Pertama, negara menjamin kebutuhan dasar masyarakat sehingga ibu tidak terbebani persoalan ekonomi. Yaitu dengan membuka lapangan pekerjaan seluas-luasnya untuk para ayah atau memberi bantuan modal usaha.

 

Meskipun demikian, perempuan boleh bekerja seperti sebagai guru, dokter, kepala sekolah, dan sebagainya.

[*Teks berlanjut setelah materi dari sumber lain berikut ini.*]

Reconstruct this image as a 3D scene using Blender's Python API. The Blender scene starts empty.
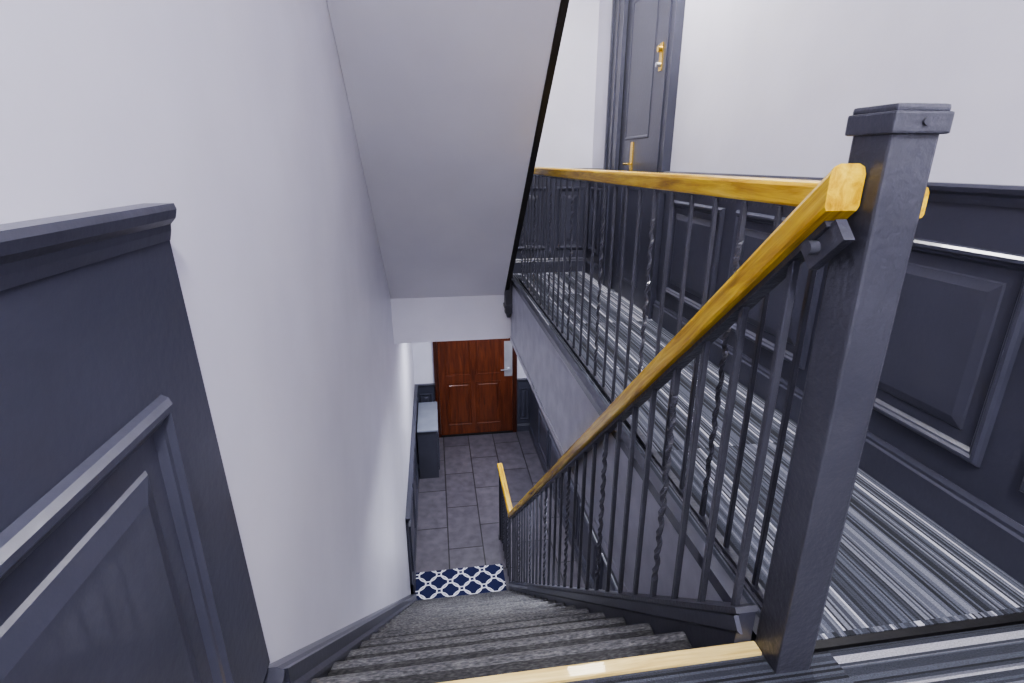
import bpy, bmesh, math, random
from mathutils import Vector, Matrix
random.seed(4)
C=bpy.context.scene.collection
SL=0.91; CA=math.cos(math.atan(SL)); SA=math.sin(math.atan(SL))

# ------------------------------------------------------------------ materials
def new_mat(name):
    m=bpy.data.materials.new(name); m.use_nodes=True
    nt=m.node_tree; b=nt.nodes['Principled BSDF']
    return m,nt,b
def N(nt,t,**kw):
    n=nt.nodes.new(t)
    for k,v in kw.items(): setattr(n,k,v)
    return n
def ramp(nt,stops,interp='LINEAR'):
    r=N(nt,'ShaderNodeValToRGB'); r.color_ramp.interpolation=interp
    e=r.color_ramp.elements
    e[0].position=stops[0][0]; e[0].color=(*stops[0][1],1)
    e[1].position=stops[-1][0]; e[1].color=(*stops[-1][1],1)
    for p,c in stops[1:-1]:
        x=e.new(p); x.color=(*c,1)
    return r
def objco(nt):
    return N(nt,'ShaderNodeTexCoord').outputs['Object']
def mth(nt,op,a,b=None,c=None):
    n=N(nt,'ShaderNodeMath',operation=op)
    for i,v in enumerate((a,b,c)):
        if v is None: continue
        if isinstance(v,(int,float)): n.inputs[i].default_value=v
        else: nt.links.new(v,n.inputs[i])
    return n.outputs[0]
def bump(nt,b,h,strength,dist=0.01):
    n=N(nt,'ShaderNodeBump'); n.inputs['Strength'].default_value=strength; n.inputs['Distance'].default_value=dist
    nt.links.new(h,n.inputs['Height']); nt.links.new(n.outputs[0],b.inputs['Normal'])
def paint(name,c1,c2,rough,scale=6,bs=0.15,bscale=40,coat=0.0):
    m,nt,b=new_mat(name); co=objco(nt)
    n=N(nt,'ShaderNodeTexNoise'); n.inputs['Scale'].default_value=scale; n.inputs['Detail'].default_value=5
    nt.links.new(co,n.inputs['Vector'])
    r=ramp(nt,[(0.3,c1),(0.7,c2)]); nt.links.new(n.outputs['Fac'],r.inputs[0]); nt.links.new(r.outputs[0],b.inputs['Base Color'])
    b.inputs['Roughness'].default_value=rough
    b.inputs['Coat Weight'].default_value=coat
    n2=N(nt,'ShaderNodeTexNoise'); n2.inputs['Scale'].default_value=bscale; n2.inputs['Detail'].default_value=3
    nt.links.new(co,n2.inputs['Vector']); bump(nt,b,n2.outputs['Fac'],bs,0.006)
    return m
M_WHITE=paint('wall_plaster',(0.63,0.625,0.71),(0.70,0.695,0.78),0.42,2.0,0.32,8)
M_CEIL=paint('soffit_plaster',(0.62,0.615,0.68),(0.68,0.675,0.74),0.65,1.5,0.15,10)
M_DARK=paint('slate_gloss_paint',(0.048,0.050,0.072),(0.060,0.062,0.088),0.32,3,0.12,45,0.15)
M_METAL=paint('charcoal_metal_paint',(0.050,0.051,0.068),(0.066,0.067,0.086),0.33,8,0.4,60,0.1)
M_FASC=paint('fascia_grey_paint',(0.38,0.38,0.43),(0.50,0.50,0.55),0.5,8,0.3,30)
M_BLACK=paint('black_edge',(0.006,0.006,0.008),(0.012,0.012,0.014),0.5)
M_CABTOP=paint('cabinet_top',(0.20,0.22,0.28),(0.25,0.27,0.33),0.35)
M_STEEL=paint('brushed_steel',(0.55,0.56,0.6),(0.65,0.66,0.7),0.35); M_STEEL.node_tree.nodes['Principled BSDF'].inputs['Metallic'].default_value=0.7
M_BRASS=paint('brass',(0.75,0.50,0.10),(0.85,0.6,0.16),0.25); M_BRASS.node_tree.nodes['Principled BSDF'].inputs['Metallic'].default_value=0.8

def wood(name,d,cols,rough=0.35,across=70,along=3.0):
    m,nt,b=new_mat(name); co=objco(nt)
    d=Vector(d).normalized(); ref=Vector((1,0,0)) if abs(d.x)<0.9 else Vector((0,1,0))
    u=d.cross(ref).normalized(); w=d.cross(u)
    comb=N(nt,'ShaderNodeCombineXYZ')
    for i,(vec,s) in enumerate(((d,along),(u,across),(w,across))):
        dp=N(nt,'ShaderNodeVectorMath',operation='DOT_PRODUCT'); nt.links.new(co,dp.inputs[0]); dp.inputs[1].default_value=vec*s
        nt.links.new(dp.outputs['Value'],comb.inputs[i])
    n=N(nt,'ShaderNodeTexNoise'); n.inputs['Scale'].default_value=1; n.inputs['Detail'].default_value=6; n.inputs['Roughness'].default_value=0.65; n.inputs['Distortion'].default_value=0.6
    nt.links.new(comb.outputs[0],n.inputs['Vector'])
    r=ramp(nt,[(0.25,cols[0]),(0.42,cols[1]),(0.58,cols[2]),(0.75,cols[3])]); nt.links.new(n.outputs['Fac'],r.inputs[0])
    nt.links.new(r.outputs[0],b.inputs['Base Color']); b.inputs['Roughness'].default_value=rough; b.inputs['Coat Weight'].default_value=0.2
    bump(nt,b,n.outputs['Fac'],0.1,0.002)
    return m
GOLD=[(0.16,0.075,0.004),(0.50,0.285,0.014),(0.74,0.49,0.028),(0.88,0.66,0.08)]
M_RAILS=wood('oak_rail_sloped',(0,CA,-SA),GOLD,0.25,40,3.0)
M_RAILY=wood('oak_rail_level',(0,1,0),GOLD,0.25,40,3.0)
M_NOSE=wood('oak_nosing',(1,0,0),[(0.42,0.28,0.08),(0.6,0.44,0.15),(0.74,0.58,0.24),(0.82,0.67,0.32)],0.6)
M_DOOR=wood('mahogany_door',(0,0,1),[(0.030,0.006,0.002),(0.085,0.018,0.005),(0.135,0.032,0.009),(0.20,0.052,0.015)],0.4,16,1.5)

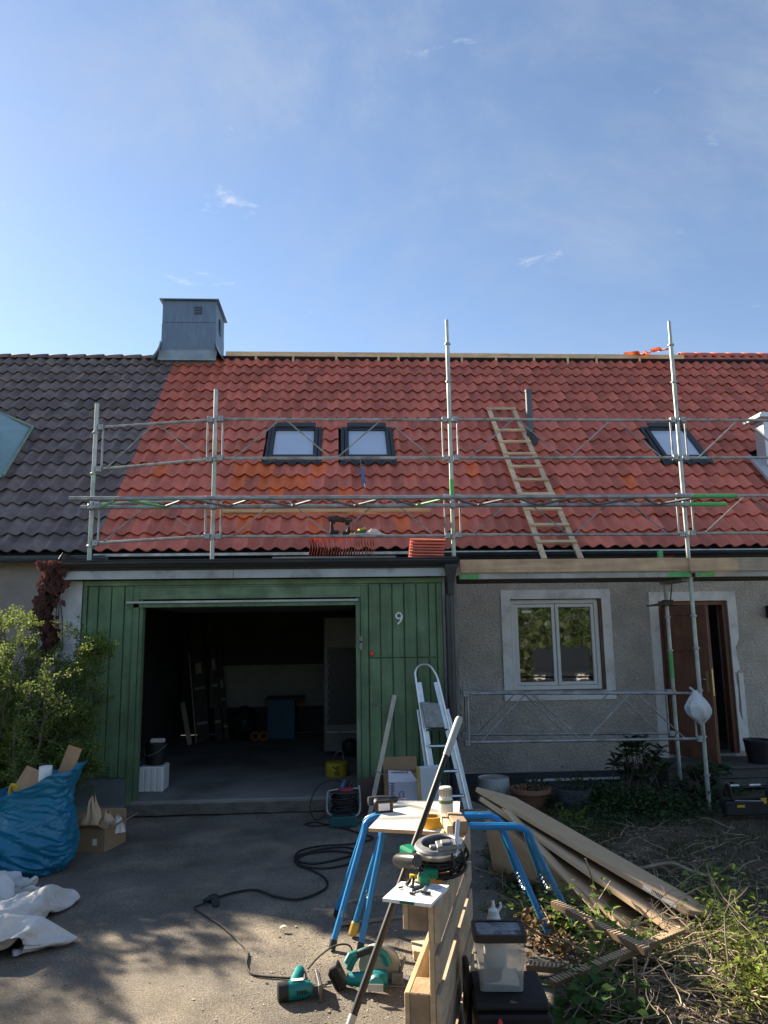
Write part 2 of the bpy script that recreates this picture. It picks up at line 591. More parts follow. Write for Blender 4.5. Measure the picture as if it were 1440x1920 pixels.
# ridge of the dark roof: half round ridge tiles
for k in range(19):
    x = -3.6 - k * 0.36
    q = rp(0, RL, DECK + 0.03)
    mb = MB()
    def half(u, v, x=x, q=q):
        a = math.pi * v
        rr = 0.085 + 0.018 * (1 - u)
        return Vector((x - 0.40 * u, q.y - rr * math.cos(a), q.z - 0.03 + rr * math.sin(a)))
    mb.grid(half, 2, 8)
    mb.build('ridge_tile', GRYT, roofn, smooth=True, solid=0.012)
# added dark strip blocking sun under the last crests, standing for shaded gaps
MB().add([rp(-3.24, RL - .03, DECK - .03), rp(10.9, RL - .03, DECK - .03), rp(10.9, RL - .03, .0), rp(-3.24, RL - .03, .0), rp(-3.24, RL + .02, DECK - .03), rp(10.9, RL + .02, DECK - .03), rp(10.9, RL + .02, .0), rp(-3.24, RL + .02, .0)], [(0, 1, 2, 3), (7, 6, 5, 4), (3, 2, 6, 7), (1, 5, 6, 2), (0, 3, 7, 4), (0, 4, 5, 1)]).build('ridge_light_stop', UNDER, roof)
# ridge timber of the red roof with its blocks
q = rp(0, RL, 0)
MB().ab((-2.30, q.y + 0.01, q.z - 0.01), (3.4, q.y + 0.055, q.z + 0.105)).build('ridge_board', PINE, roof, bevel=0.004)
MB().ab((3.405, q.y + 0.01, q.z - 0.012), (7.08, q.y + 0.055, q.z + 0.10)).build('ridge_board', PINE, roof, bevel=0.004)
MB().ab((-2.30, q.y + 0.057, q.z + 0.06), (7.0, q.y + 0.11, q.z + 0.118)).build('ridge_board', PINE, roof, bevel=0.004)
for x in (-1.72, -0.98, -0.12, 0.73, 1.13, 1.73, 2.42, 3.12, 3.9, 4.6, 5.2, 6.1):
    MB().ab((x, q.y - 0.02, q.z - 0.13), (x + 0.045, q.y + 0.008, q.z + 0.02)).build('ridge_block', PINE, roof)
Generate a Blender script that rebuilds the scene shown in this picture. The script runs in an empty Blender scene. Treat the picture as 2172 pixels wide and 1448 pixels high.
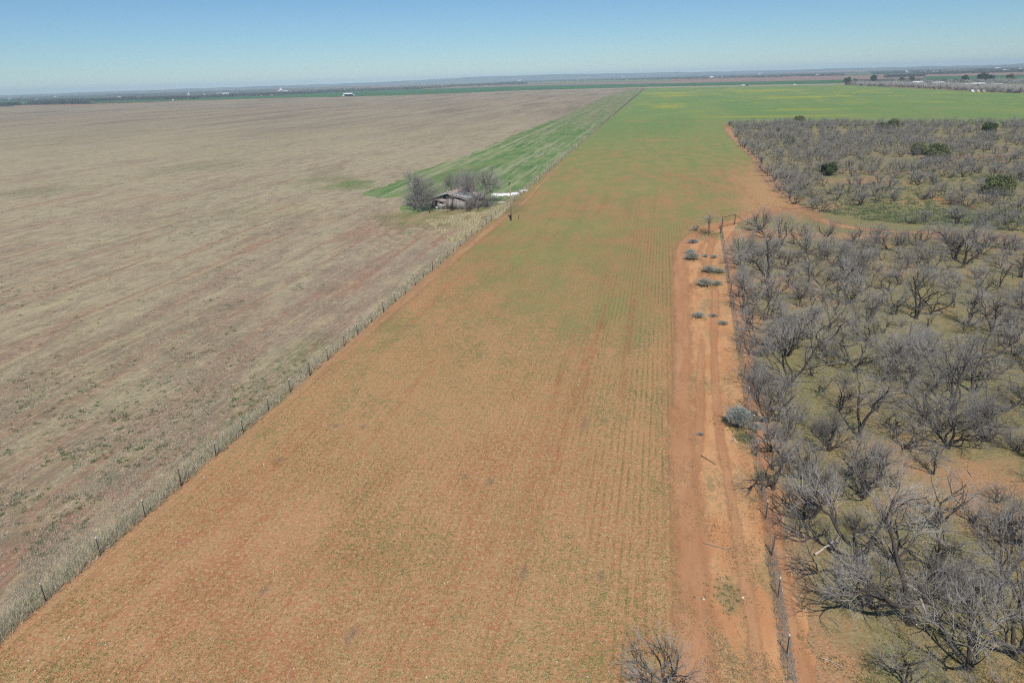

Islam pun mengatur jam kerja, sehingga tidak menyita waktu dan kewajiban ibu tidak terbengkalai dalam mengasuh dan mendidik buah hatinya.

 

Kedua, pendidikan berbasis akidah Islam diterapkan negara, sehingga terbentuk kepribadian Islam pada diri peserta didik. Pun dengan guru. Negara akan menyiapkan tenaga pengajar yang profesional yang salih/salihah.

 

Ketiga, negara menerapkan sistem pergaulan Islam di tengah umat agar tercegah darinya pergaulan bebas tanpa batas. Seperti tidak campur baur antara laki-laki dan perempuan, menutup aurat, tidak tabarruj, dan tidak ber-khalwat. Kalaupun terjadi interaksi antara laki-laki dan perempuan hanya dalam perkara yang dibolehkan syariat seperti jual beli, pendidikan, kesehatan, silahturahmi ke kerabat, dan lainnya.

 

Keempat, negara memberlakukan sistem sanksi yang tegas kepada setiap pelaku pelanggaran hukum syarak agar menimbulkan efek jera. Kelima, negara memfilter setiap informasi yang masuk ke dalam negeri. Seperti konten berbau porno, kekerasan, maupun tontonan yang tidak bermanfaat lainnya.

 

Kelima, untuk mewujudkan masyarakat yang bertakwa maka negara mendidik dan mengedukasi rakyat. Agar tingkah lakunya sesuai hukum syarak dan terhindar pada kemaksiatan dan hal yang melalaikan. Beramar makruf nahi mungkar dalam kemaksiatan, beramal salih untuk bekal di akhirat. Dengan ini, suasana keimanan dan ibadah akan terbentuk dan tercegah dari kemaksiatan.

 

Inilah solusi sistemis yang bisa mengatasi secara menyeluruh terhadap persoalan yang menimpa anak. Solusi tersebut sejatinya diperlukan peran negara.